Melbourne’s looming office crisis?

Melbourne’s city-shaping strategies have attracted 30,000 residents and created one of the world’s most liveable places. But does a potential shortfall in office space send warning signs to Australia’s planners and policy-makers?

This is a question on the mind of the Property Council’s Victorian President, Roger Teale (pictured).

Lendlease’s head of markets in Victoria says he is “passionate” about how his city will meet demand for commercial office space over the next decade or so.

“By 2030, we might need one million sqm more commercial space, as well as homes for 15,000 more people living in the city. How do we plan for that?

“One million sqm is around the same amount of office space as that built in the Docklands over the last 10 years.”

Victoria’s population is growing well above its 10-year average, with 127,0 people added in 2016, and 6.1 million now calling the state home, according to the Australian Bureau of Statistics.

Melbourne accommodated the bulk of this growth, and the ABS projects the city could double to 7.95 million by 2046 and top nine million by 2056.

Population growth in Victoria is driving white collar job creation – and these workers tend to congregate in office towers and technology parks close to the city.

“Our challenge is to ensure our planning processes can cope. I don’t think they are adequate to the task at the moment, and we need planning reform,” Teale says.

Melbourne is considered an international exemplar of how to revive a city’s failing fortunes. After decades enduring criticism as a city without soul, Melbourne now routinely tops the table as the world’s most liveable.

A large-scale and coordinated set of actions, including the highly-successful Postcode 3000 strategy, drove the conversion of lower-grade office stock and the construction of new apartments. More than 30,000 people now live in the CBD, and more pedestrians walk along Bourke Street each day than they do London’s Oxford Street.

Teale commends the policies for creating a vibrant 24-hour city with a flourishing night-time economy. “More people are in the city at night, but crime rates have come down because the streets are busier and safer,” he says.

But with only a finite amount of space in the CBD, residential and commercial development compete for space.

Policies like Postcode 3000 have been “phenomenally successful” but “we now have an issue of how we preserve commercial sites.
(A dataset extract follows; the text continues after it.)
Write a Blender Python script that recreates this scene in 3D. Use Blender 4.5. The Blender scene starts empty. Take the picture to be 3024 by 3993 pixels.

We need to strike the right balance.”

The latest Office Market Report, published by the Property Council in August, found that Melbourne’s vacancy rate of 6.5 per cent is the second lowest in the country.

The 30,606 sqm of new supply was matched by 21,430 sqm of net absorption and 7,183 sqm of withdrawals in the six months to July 2017.

The Property Council currently has research underway to examine the drivers of the commercial property market and the policies necessary to provide a steady supply of high quality commercial office space.

Decentralising growth can ease the pressure on supply, and Teale points to the relocation of the Transport Accident Commission to Geelong as a good example of this strategy.

“But the simple fact is that 70 per cent of people moving to Victoria each year want to live in metropolitan Melbourne – and at least half of those want to live in the CBD.”

The planning scheme amendment C270, introduced in November 2016, introduces controls to the Hoddle grid in the CBD and Southbank. Among the amendments are mandatory plot ratios, building set-backs and height restrictions.

Teale says the Property Council argued that the C270 amendments, particularly as 18:1 plot ratios, favour residential development.

The Property Council’s commercial office taskforce is currently working with the Victorian Government on a long-term strategy to plan for growth, and Teale says “no other industry association has ownership of CBD interests like the Property Council”.

“We don’t have all the answers yet, but we do know that people moving to Melbourne want to work in the city. That’s where the jobs are.

“It’s a joint challenge for government and industry, and we need to work together to develop long-term, strategic solutions,” he concludes.